Task: Copy each line that contains the word "oldwood".

Data extract:
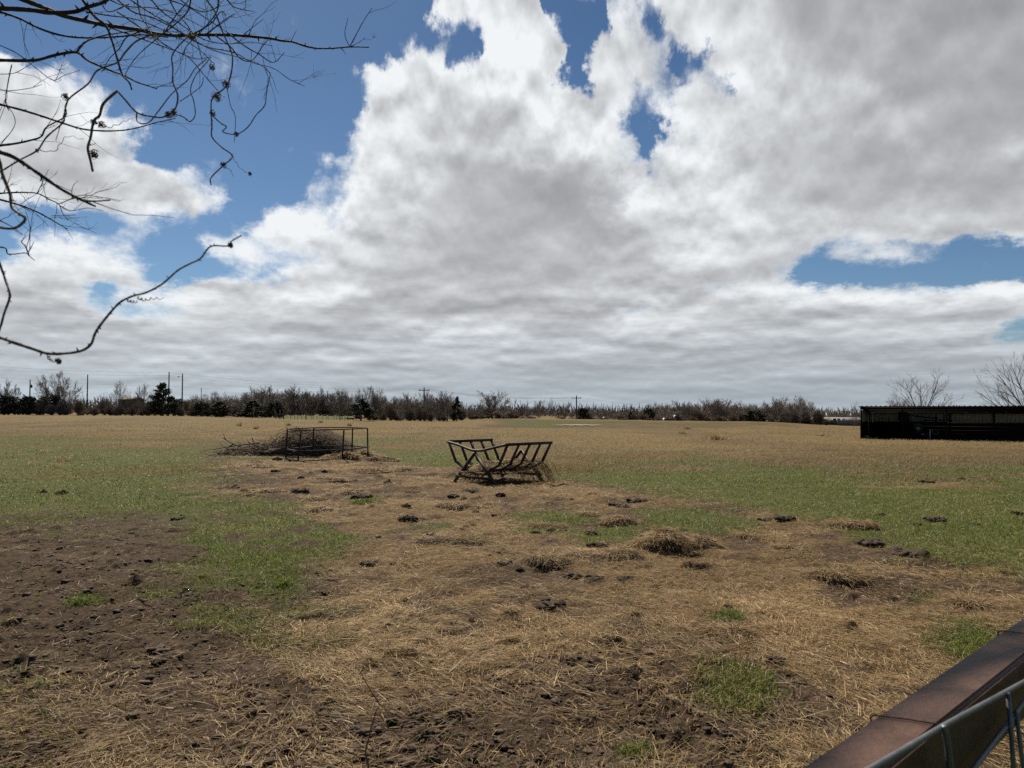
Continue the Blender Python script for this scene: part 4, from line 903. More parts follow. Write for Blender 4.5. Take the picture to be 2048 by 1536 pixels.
b = MB(); j0, j1 = L_(1860, 860, .6), L_(1860, 879, .6); b.tube([j0, j1], .035, 10); b.tube([j0 + Vector((-.06, 0, .02)), j0 + Vector((.1, 0, .02))], .014, 6); b.bar(j1 + Vector((-.08, 0, -.0)), j1 + Vector((.08, 0, -.0)), .12, .02); b.build('jack', M['steel'], tr)
b = MB(); f0, f1 = L_(1865, 868, 1.0), L_(1876, 860, 1.0)
for a_, c_ in (((f0.x, f0.z), (f1.x, f0.z)), ((f1.x, f0.z), (f1.x, f1.z)), ((f1.x, f1.z), (f0.x, f1.z)), ((f0.x, f1.z), (f0.x, f0.z))): b.bar((a_[0], f0.y, a_[1]), (c_[0], f0.y, c_[1]), .035)
b.build('plate_frame', M['fender'], tr)
M['lens'] = noisy('red_lens', (.30, .05, .03), (.42, .09, .05), 8, .3, 0)
for px, mm in ((1844, 'white'), (1848, 'white'), (1855, 'lens')):
    b = MB(); b.lathe([(.02, -.03), (.045, -.025), (.05, 0), (.045, .03)], L_(px, 868, .9), (0, 1, 0), 12); b.build('lamp', M[mm], tr)
b = MB(); b.bar(L_(1830, 867, 1.0), L_(1862, 867, .7), .08, .06); b.build('drawbar', M['black'], tr)
# pallet stack and oddments at the back of the shed
M['oldwood'] = noisy('old_pallet_wood', (.008, .007, .006), (.022, .018, .015), 5, .9, .2, 30, spec=.05)
pl = empty('pallet_stack', world((7.0, 3.0, -.3))[:], 'stack of old dark pallets against the back of the shed', 'pallets'); pl.rotation_euler = shed.rotation_euler
for k in range(6):
    b = MB()
    for q in range(6): b.box((-.5 + q * .2, 0, k * .15 + .12), (.12, 1.0, .02))
    for q in (-.45, 0, .45): b.box((0, q, k * .15 + .06), (1.15, .08, .095))
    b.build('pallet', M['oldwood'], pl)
b = MB(); s0 = sl_(1745, 826, 2.0); b.tube([s0 - Vector((s0.x, s0.y, 0)) + Vector((0, 0, .0)) - Vector((0, 0, s0.z)) + q for q in (Vector((-.3, 0, .06)), Vector((-.05, 0, .04)), Vector((0, 0, -.02)), Vector((0, 0, -.62)), Vector((.02, 0, -.7)))], .022, 8, 3)
pipe = b.build('water_pipe', M['steel']); pipe.location = world(s0); pipe.rotation_euler = shed.rotation_euler; tag(pipe, 'pale bent pipe standing inside the left end of the shed', 'pipe')
bk_ = MB(); wb = world((.35, .5, 0)); bk_.lathe([(.16, 0), (.17, .02), (.20, .26), (.205, .27), (.19, .27), (.17, .03)], (0, 0, 0), (0, 0, 1), 20); bo = bk_.build('feed_pan', M['fender'], None, True); bo.location = (wb.x, wb.y, gz(wb.x, wb.y)); tag(bo, 'dark round feed bucket on the ground in the left corner of the shed', 'bucket')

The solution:
M['oldwood'] = noisy('old_pallet_wood', (.008, .007, .006), (.022, .018, .015), 5, .9, .2, 30, spec=.05)
    b.build('pallet', M['oldwood'], pl)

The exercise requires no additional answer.